§ WHAT THE TASK REQUIRES:
Extract each line of the data and write it out again exactly.

§ STORED DATA:
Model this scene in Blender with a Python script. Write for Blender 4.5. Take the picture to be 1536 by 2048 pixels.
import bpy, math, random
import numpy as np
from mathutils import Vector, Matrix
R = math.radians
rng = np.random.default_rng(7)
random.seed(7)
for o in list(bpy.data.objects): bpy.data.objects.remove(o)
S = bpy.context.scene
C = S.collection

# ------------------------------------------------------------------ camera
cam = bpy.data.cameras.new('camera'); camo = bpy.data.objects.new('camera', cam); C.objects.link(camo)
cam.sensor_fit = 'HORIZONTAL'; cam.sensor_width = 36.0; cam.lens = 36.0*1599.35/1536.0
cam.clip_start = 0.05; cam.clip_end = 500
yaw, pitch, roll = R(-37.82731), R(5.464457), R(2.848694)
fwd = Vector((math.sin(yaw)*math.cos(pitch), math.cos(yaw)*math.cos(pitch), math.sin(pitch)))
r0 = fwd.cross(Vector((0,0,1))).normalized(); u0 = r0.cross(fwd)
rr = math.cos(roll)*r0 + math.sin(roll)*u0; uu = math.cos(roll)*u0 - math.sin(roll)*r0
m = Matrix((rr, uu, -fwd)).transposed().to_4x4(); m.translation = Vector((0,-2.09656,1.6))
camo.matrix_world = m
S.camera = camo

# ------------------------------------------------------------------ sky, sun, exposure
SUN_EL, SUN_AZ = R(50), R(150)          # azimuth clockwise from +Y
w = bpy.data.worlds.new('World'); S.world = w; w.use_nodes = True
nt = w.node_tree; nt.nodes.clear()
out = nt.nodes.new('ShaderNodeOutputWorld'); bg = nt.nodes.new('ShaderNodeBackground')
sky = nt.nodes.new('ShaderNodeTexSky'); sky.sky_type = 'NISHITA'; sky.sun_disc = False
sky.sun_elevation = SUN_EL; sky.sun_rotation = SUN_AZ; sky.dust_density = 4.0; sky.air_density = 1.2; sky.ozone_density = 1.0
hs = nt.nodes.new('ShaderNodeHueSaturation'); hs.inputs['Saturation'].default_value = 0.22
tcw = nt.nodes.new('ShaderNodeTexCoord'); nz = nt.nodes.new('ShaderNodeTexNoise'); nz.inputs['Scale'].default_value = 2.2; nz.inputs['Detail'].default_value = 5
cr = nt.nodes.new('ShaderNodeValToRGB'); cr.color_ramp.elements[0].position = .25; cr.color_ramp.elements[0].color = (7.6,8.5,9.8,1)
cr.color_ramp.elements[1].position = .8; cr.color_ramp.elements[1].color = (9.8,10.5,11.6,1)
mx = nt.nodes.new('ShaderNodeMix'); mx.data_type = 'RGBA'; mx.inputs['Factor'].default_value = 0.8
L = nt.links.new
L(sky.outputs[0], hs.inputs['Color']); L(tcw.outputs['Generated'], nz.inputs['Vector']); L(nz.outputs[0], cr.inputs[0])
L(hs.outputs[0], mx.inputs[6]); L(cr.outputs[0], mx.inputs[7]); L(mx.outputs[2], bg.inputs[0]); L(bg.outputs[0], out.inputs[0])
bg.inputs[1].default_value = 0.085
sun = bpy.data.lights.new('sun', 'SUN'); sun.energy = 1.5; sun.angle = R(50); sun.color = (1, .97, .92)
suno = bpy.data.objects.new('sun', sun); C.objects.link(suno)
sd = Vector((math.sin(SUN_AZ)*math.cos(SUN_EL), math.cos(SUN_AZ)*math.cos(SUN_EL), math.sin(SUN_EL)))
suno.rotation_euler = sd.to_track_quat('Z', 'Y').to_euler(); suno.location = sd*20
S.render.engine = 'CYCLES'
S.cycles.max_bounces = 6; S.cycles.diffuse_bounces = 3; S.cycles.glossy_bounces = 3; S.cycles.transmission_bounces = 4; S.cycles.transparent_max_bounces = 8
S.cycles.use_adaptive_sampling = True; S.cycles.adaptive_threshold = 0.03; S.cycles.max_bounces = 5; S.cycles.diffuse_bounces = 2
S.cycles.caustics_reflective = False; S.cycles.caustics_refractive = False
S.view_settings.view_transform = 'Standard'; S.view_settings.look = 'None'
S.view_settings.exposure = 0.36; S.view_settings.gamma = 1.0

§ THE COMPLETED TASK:
Model this scene in Blender with a Python script. Write for Blender 4.5. Take the picture to be 1536 by 2048 pixels.
import bpy, math, random
import numpy as np
from mathutils import Vector, Matrix
R = math.radians
rng = np.random.default_rng(7)
random.seed(7)
for o in list(bpy.data.objects): bpy.data.objects.remove(o)
S = bpy.context.scene
C = S.collection

# ------------------------------------------------------------------ camera
cam = bpy.data.cameras.new('camera'); camo = bpy.data.objects.new('camera', cam); C.objects.link(camo)
cam.sensor_fit = 'HORIZONTAL'; cam.sensor_width = 36.0; cam.lens = 36.0*1599.35/1536.0
cam.clip_start = 0.05; cam.clip_end = 500
yaw, pitch, roll = R(-37.82731), R(5.464457), R(2.848694)
fwd = Vector((math.sin(yaw)*math.cos(pitch), math.cos(yaw)*math.cos(pitch), math.sin(pitch)))
r0 = fwd.cross(Vector((0,0,1))).normalized(); u0 = r0.cross(fwd)
rr = math.cos(roll)*r0 + math.sin(roll)*u0; uu = math.cos(roll)*u0 - math.sin(roll)*r0
m = Matrix((rr, uu, -fwd)).transposed().to_4x4(); m.translation = Vector((0,-2.09656,1.6))
camo.matrix_world = m
S.camera = camo

# ------------------------------------------------------------------ sky, sun, exposure
SUN_EL, SUN_AZ = R(50), R(150)          # azimuth clockwise from +Y
w = bpy.data.worlds.new('World'); S.world = w; w.use_nodes = True
nt = w.node_tree; nt.nodes.clear()
out = nt.nodes.new('ShaderNodeOutputWorld'); bg = nt.nodes.new('ShaderNodeBackground')
sky = nt.nodes.new('ShaderNodeTexSky'); sky.sky_type = 'NISHITA'; sky.sun_disc = False
sky.sun_elevation = SUN_EL; sky.sun_rotation = SUN_AZ; sky.dust_density = 4.0; sky.air_density = 1.2; sky.ozone_density = 1.0
hs = nt.nodes.new('ShaderNodeHueSaturation'); hs.inputs['Saturation'].default_value = 0.22
tcw = nt.nodes.new('ShaderNodeTexCoord'); nz = nt.nodes.new('ShaderNodeTexNoise'); nz.inputs['Scale'].default_value = 2.2; nz.inputs['Detail'].default_value = 5
cr = nt.nodes.new('ShaderNodeValToRGB'); cr.color_ramp.elements[0].position = .25; cr.color_ramp.elements[0].color = (7.6,8.5,9.8,1)
cr.color_ramp.elements[1].position = .8; cr.color_ramp.elements[1].color = (9.8,10.5,11.6,1)
mx = nt.nodes.new('ShaderNodeMix'); mx.data_type = 'RGBA'; mx.inputs['Factor'].default_value = 0.8
L = nt.links.new
L(sky.outputs[0], hs.inputs['Color']); L(tcw.outputs['Generated'], nz.inputs['Vector']); L(nz.outputs[0], cr.inputs[0])
L(hs.outputs[0], mx.inputs[6]); L(cr.outputs[0], mx.inputs[7]); L(mx.outputs[2], bg.inputs[0]); L(bg.outputs[0], out.inputs[0])
bg.inputs[1].default_value = 0.085
sun = bpy.data.lights.new('sun', 'SUN'); sun.energy = 1.5; sun.angle = R(50); sun.color = (1, .97, .92)
suno = bpy.data.objects.new('sun', sun); C.objects.link(suno)
sd = Vector((math.sin(SUN_AZ)*math.cos(SUN_EL), math.cos(SUN_AZ)*math.cos(SUN_EL), math.sin(SUN_EL)))
suno.rotation_euler = sd.to_track_quat('Z', 'Y').to_euler(); suno.location = sd*20
S.render.engine = 'CYCLES'
S.cycles.max_bounces = 6; S.cycles.diffuse_bounces = 3; S.cycles.glossy_bounces = 3; S.cycles.transmission_bounces = 4; S.cycles.transparent_max_bounces = 8
S.cycles.use_adaptive_sampling = True; S.cycles.adaptive_threshold = 0.03; S.cycles.max_bounces = 5; S.cycles.diffuse_bounces = 2
S.cycles.caustics_reflective = False; S.cycles.caustics_refractive = False
S.view_settings.view_transform = 'Standard'; S.view_settings.look = 'None'
S.view_settings.exposure = 0.36; S.view_settings.gamma = 1.0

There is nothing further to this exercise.